The Tellico/Vonore site appears as roughly a 700-person employer in the Knoxville area's manufacturing fact sheet, a reminder of its role in the regional economy, according to the Knoxville Chamber. Local TV crews have filled in the production details. WATE reports that the Vonore line turns out about 32 different models and roughly 30 boats per week, ranging from nimble day boats to larger sport cruisers.

Why the lake mattered

Company and industry accounts point to Tellico Lake itself as a big part of the pitch. Docks and ramps at the facility let engineers test and fine-tune new hulls on the spot, without long hauls to distant water. That waterfront setup helped Sea Ray grow its runabout and cruiser lines through the 1980s and beyond. In the company retrospective, local testing is cast as central to the plant's rise, especially as the operation added capacity for bigger and more complex models.

Long tenures and long shifts

Employees and managers told WATE that the workforce tends to stick around. Roughly a third of plant workers have logged 30 years or more on the job, and about 10 percent have been there over 40 years. Many work 10-hour shifts on four-day schedules, a rhythm plant leaders say helps keep specialized assembly teams together while giving crews longer stretches off between workweeks.

Automation and quality controls

Federal researchers have noted that the Vonore plant leans heavily on automation, from robotic forming to mechanized finishing, a system they say cuts chemical exposure and boosts consistency on the line, according to a survey by NIOSH. Industry coverage has long emphasized Sea Ray's strategy of pairing machine speed with human touch. The company has relied on that blend of automation and hand finishing to meet buyer expectations and quality standards over decades of production, as outlined by Boating Industry.

Local ripple effects

The plant's footprint helped create a broader manufacturing cluster in the area. Suppliers, marine service outfits and other boatmakers have set up nearby to serve Sea Ray and one another, a pattern reflected in the Knoxville Chamber's listing. That cluster, which includes other marine and parts manufacturers in the Vonore-Lenoir City corridor, supports year-round manufacturing jobs that sit alongside the region's tourism and lake recreation economy.
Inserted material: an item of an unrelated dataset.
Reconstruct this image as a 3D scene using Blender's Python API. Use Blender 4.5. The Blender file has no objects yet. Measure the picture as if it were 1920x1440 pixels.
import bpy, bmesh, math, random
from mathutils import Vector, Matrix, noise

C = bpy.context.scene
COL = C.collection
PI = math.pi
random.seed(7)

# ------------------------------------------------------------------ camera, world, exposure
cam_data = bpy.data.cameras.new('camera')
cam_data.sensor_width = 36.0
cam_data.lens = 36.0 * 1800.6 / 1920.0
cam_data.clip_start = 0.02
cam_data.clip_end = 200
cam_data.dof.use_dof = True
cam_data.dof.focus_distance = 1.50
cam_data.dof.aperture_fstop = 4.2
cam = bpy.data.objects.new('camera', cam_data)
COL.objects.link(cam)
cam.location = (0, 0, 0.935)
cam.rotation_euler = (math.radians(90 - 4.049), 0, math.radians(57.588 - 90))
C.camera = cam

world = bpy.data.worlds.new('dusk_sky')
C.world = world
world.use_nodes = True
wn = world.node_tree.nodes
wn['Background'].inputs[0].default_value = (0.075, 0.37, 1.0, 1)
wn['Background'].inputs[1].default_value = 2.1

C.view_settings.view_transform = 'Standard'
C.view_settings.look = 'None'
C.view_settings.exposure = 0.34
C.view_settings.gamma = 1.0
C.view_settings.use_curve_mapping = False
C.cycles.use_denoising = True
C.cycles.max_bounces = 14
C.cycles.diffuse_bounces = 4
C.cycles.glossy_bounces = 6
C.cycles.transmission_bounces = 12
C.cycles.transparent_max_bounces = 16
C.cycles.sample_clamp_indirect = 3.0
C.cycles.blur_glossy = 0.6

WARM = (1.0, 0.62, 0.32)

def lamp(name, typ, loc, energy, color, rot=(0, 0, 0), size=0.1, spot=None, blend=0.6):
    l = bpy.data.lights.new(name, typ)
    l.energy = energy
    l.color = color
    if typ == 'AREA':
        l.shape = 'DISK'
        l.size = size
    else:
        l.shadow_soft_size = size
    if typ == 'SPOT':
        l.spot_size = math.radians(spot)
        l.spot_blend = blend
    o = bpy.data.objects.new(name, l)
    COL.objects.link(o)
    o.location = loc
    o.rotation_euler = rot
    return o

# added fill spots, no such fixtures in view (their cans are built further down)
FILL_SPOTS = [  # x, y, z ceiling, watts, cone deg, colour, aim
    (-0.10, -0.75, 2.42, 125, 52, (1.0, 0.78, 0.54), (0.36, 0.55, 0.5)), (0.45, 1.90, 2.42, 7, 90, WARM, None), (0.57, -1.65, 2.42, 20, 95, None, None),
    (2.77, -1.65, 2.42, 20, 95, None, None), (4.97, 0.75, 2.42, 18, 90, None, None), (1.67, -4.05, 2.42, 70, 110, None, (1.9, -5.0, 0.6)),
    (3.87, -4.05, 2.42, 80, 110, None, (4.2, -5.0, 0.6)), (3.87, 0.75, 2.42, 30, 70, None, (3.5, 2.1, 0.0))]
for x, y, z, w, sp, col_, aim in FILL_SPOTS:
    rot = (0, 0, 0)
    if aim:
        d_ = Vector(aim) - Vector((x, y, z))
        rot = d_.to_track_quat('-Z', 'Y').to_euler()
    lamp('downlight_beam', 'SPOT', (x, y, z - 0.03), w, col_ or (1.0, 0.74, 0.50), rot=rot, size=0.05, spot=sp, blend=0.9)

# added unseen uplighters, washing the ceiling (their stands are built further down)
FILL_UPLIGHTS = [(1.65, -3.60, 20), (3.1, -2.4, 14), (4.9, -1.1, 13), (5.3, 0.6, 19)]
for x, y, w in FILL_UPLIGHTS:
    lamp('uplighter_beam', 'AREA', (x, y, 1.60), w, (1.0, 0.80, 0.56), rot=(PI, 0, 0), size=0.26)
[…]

Four decades after opening, Sea Ray's Tellico Lake facility still helps define the local economy. It provides steady employment, keeps specialized skills in the community and quietly underscores a basic industrial truth, that in some lines of work, water access can be every bit as strategic as the interstate. Plant leaders and local officials point to continued investment in both automation and skilled trade hiring as the clearest path to keeping the factory competitive into the next decade.